Dai-ichi Mutual Life Insurance (Dai-ichi Seimei Hoken Sōgo-gaisha) was founded on September 15, 1902, by Tsuneta Yano, and it is the oldest mutual insurance company in Japan. It took its name from the Dai-ichi Bank Ltd. that had been established in June 1873, the first banking institution established in Japan (when it was called the First National Bank). In 1896 it became a joint-stock commercial bank as the Dai-ichi Bank; the insurance company was established six years later when Tsuneta Yano published a small booklet entitled Characteristics of My Company. The company prospered and in 1938 moved its headquarters to its current location in Chiyoda, the business district of Tokyo. In 1945, its headquarters became the General Headquarters of the Allied Powers under General Douglas MacArthur. Later Dai-ichi built a new 20-story building for the company’s policy service department and computer systems section.
During the 1960s, Dai-ichi Mutual Life Insurance Company started to expand into other parts of Asia, but faced problems in some areas owing to the lingering resentment toward the Japanese in parts of the region they had occupied during World War II. This
led Dai-ichi to join the Foundation for the Advancement of Life Insurance Around the World (FALIA) in 1970. Five years later, the company established its first overseas office in New York City, initially to help staff study how the U.S. insurance market works, and later to help with the promotion of business in the United States. Seven years later it opened an office in London. The company continued to prosper and in 1990 invested in the Lincoln National Life Insurance Company, the first time a Japanese company had provided capital for a leading U.S. insurance company. Three years later, in 1993, the company finished its DN Tower 21 as its new head office.
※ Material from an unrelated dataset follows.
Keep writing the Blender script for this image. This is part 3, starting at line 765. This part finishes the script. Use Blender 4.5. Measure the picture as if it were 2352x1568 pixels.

The Great Hanshin (or Kobe) earthquake on January 17, 1995, listed in the Guinness Book of Records as the “costliest natural disaster to befall any one country,” resulted in such a vast number of claims that this led to the simplification of the entire claims settlement procedures, and in the following year the company set up a subsidiary, the Dai-ichi Property and Casualty Insurance Co. Ltd., and in 1997 the Daiichi Life Research Institute, Inc. After years of competition, in 1999 the company agreed on business cooperation with the Industrial Bank of Japan (now the Mizuho Financial Group), and in 2000, there was an agreement to form a business alliance with the Sompo Japan Insurance and with Aflac.
In 2001 Dai-ichi won the Japan Quality Award, being the first company from the financial and insurance industry to get this award. In recent years the company has continued to expand, and in 2007 it bought Bao Minh CMG and started trading in Vietnam as Dai-ichi Life Insurance Company of Vietnam, Ltd. The Daiichi Mutual Life Insurance Company employs about 54,400 people (2005), with total capital of $21,425 million (2006) and total assets of $276,552 million (2006). It now has about 8.65 million policy holders.
Bibliography:
- “Dai-ichi Mutual Life Insurance,” dai-ichi-life.co.jp/english (cited March 2009);
- Richard Halloran. “Banking’s Cautious Colossus,” New York Times, December 15, 1974.